Task details:
Filter for the word "from" and keep each matching line.
** Begin **
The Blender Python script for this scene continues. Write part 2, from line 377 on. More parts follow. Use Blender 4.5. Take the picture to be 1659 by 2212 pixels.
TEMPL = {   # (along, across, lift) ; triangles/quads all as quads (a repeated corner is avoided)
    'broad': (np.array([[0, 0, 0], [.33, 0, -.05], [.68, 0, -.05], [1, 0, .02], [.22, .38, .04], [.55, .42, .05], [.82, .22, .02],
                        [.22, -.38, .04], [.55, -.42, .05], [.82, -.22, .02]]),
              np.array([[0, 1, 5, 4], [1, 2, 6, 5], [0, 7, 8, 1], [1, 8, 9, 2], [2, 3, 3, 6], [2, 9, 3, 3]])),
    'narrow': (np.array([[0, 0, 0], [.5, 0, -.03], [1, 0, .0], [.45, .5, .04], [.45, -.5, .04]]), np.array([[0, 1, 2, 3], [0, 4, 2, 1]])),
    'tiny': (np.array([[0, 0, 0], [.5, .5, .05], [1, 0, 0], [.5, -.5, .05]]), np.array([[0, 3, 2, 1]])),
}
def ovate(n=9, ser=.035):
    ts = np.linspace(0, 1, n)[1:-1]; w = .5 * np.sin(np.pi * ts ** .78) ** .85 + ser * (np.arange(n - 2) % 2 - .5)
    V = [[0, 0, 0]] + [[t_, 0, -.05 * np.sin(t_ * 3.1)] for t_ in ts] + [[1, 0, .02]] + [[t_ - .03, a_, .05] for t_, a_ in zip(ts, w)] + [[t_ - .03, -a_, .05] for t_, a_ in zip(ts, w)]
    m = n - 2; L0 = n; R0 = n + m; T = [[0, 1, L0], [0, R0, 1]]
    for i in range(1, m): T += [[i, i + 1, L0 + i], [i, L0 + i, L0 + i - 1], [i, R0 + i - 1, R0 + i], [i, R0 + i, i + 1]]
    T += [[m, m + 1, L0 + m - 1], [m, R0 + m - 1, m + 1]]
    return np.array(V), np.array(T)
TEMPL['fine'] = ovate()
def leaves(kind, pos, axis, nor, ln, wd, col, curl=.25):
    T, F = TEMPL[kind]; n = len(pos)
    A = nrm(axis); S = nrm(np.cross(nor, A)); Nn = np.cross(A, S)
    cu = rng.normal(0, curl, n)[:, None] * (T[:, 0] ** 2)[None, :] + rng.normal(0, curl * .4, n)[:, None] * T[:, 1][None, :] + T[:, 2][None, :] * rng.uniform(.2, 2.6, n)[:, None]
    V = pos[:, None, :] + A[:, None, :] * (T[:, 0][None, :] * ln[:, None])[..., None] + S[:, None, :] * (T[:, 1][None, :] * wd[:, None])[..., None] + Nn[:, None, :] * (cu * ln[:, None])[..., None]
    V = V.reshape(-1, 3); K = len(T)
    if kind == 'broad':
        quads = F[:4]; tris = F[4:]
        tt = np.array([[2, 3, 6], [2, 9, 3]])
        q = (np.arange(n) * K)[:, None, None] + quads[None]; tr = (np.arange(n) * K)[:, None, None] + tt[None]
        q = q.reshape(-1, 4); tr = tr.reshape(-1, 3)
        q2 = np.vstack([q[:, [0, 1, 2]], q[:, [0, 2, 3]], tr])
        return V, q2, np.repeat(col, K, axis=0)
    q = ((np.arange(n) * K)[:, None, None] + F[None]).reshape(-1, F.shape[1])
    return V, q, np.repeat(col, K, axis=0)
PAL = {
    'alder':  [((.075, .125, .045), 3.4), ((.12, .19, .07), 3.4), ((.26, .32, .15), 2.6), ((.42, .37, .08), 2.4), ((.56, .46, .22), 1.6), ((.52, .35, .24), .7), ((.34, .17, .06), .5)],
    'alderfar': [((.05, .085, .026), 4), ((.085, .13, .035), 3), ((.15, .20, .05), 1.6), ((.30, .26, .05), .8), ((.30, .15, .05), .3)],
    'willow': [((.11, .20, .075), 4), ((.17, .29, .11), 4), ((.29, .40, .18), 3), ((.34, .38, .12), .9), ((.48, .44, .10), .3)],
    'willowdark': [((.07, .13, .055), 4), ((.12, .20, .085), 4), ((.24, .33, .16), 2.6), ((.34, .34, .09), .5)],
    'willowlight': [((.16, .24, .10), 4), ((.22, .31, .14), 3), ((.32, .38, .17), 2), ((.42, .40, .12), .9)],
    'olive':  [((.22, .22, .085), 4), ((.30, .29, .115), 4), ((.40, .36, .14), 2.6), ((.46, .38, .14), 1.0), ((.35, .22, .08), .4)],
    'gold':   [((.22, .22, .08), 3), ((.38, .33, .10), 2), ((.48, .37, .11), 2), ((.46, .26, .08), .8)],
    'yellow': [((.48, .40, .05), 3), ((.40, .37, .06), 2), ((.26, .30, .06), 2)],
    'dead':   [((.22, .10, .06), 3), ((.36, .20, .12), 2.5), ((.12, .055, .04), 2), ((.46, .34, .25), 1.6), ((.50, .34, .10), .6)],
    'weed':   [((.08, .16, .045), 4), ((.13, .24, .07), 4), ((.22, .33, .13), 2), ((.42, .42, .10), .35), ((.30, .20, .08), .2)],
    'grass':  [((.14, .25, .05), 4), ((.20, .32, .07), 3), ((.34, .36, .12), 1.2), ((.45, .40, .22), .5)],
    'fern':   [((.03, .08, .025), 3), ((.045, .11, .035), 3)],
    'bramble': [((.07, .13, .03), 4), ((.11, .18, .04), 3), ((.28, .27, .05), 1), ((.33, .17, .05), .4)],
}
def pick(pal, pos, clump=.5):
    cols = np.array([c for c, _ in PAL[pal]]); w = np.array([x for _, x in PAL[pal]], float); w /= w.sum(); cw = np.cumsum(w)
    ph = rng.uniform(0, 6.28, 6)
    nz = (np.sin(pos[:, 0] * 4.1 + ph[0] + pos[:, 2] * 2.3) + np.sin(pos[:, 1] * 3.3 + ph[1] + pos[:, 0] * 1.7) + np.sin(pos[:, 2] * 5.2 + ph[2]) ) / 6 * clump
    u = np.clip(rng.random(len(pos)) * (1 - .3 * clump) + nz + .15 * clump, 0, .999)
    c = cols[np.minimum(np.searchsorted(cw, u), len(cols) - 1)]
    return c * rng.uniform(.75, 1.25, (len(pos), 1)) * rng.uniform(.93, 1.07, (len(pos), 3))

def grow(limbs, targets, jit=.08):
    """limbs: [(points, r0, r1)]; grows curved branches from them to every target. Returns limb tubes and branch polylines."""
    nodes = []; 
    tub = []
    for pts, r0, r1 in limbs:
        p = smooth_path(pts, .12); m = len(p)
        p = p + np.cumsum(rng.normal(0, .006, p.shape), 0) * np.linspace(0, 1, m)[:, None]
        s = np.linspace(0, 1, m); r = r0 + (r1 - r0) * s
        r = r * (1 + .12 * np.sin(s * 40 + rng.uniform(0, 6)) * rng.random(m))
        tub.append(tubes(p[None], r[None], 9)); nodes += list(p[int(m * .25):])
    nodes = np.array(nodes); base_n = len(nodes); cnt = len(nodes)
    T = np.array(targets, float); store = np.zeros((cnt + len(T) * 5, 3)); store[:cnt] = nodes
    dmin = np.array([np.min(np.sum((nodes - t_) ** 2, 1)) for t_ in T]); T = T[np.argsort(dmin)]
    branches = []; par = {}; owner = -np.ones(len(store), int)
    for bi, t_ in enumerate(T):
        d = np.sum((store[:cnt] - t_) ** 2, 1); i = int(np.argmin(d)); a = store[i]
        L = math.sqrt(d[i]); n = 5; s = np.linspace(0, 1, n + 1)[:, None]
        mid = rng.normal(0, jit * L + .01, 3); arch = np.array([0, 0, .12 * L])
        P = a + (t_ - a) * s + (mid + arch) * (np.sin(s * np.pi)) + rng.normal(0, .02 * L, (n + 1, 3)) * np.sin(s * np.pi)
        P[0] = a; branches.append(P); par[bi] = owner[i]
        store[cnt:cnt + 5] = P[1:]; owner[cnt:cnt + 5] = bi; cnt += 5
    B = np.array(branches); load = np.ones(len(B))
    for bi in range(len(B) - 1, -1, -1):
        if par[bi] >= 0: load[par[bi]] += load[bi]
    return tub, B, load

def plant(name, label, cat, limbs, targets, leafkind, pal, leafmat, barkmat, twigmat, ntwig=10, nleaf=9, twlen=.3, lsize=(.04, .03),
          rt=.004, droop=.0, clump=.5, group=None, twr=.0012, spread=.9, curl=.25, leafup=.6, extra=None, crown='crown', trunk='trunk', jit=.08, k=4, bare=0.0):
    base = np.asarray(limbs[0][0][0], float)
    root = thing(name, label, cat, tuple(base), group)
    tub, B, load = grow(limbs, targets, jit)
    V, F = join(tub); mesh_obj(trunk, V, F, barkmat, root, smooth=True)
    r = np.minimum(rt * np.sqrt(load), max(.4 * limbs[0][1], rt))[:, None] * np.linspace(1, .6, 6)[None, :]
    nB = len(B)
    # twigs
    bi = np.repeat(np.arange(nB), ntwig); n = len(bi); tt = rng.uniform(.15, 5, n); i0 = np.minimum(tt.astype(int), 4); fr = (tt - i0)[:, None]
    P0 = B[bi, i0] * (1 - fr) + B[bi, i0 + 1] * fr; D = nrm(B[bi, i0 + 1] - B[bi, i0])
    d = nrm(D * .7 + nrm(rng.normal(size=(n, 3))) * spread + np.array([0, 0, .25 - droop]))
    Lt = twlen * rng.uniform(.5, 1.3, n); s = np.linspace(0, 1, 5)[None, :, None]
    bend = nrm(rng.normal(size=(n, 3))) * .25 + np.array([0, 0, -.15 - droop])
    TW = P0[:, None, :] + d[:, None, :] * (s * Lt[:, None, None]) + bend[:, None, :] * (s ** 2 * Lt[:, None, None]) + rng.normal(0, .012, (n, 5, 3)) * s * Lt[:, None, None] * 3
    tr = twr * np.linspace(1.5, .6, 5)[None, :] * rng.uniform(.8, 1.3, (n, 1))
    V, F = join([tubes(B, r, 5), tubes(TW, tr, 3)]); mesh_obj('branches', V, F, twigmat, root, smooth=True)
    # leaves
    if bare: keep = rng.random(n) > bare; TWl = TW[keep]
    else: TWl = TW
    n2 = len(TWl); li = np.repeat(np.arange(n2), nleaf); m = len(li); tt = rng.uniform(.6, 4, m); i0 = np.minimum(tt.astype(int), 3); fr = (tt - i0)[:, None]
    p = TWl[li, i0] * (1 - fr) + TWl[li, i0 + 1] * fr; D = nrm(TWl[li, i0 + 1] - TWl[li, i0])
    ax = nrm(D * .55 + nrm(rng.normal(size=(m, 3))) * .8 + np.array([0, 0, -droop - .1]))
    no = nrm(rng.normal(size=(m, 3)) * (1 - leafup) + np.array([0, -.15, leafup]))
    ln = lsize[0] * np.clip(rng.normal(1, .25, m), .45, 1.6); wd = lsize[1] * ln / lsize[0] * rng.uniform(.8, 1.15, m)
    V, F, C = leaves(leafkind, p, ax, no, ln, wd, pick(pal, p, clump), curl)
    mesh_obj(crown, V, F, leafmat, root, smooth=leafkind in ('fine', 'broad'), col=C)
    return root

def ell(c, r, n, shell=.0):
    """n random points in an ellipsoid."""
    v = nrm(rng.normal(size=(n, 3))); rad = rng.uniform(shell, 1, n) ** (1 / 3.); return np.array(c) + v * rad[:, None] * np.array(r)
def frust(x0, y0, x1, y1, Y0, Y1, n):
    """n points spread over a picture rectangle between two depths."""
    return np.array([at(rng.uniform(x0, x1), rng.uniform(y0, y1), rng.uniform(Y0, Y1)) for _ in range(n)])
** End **
Complete response:
The Blender Python script for this scene continues. Write part 2, from line 377 on. More parts follow. Use Blender 4.5. Take the picture to be 1659 by 2212 pixels.
    """limbs: [(points, r0, r1)]; grows curved branches from them to every target. Returns limb tubes and branch polylines."""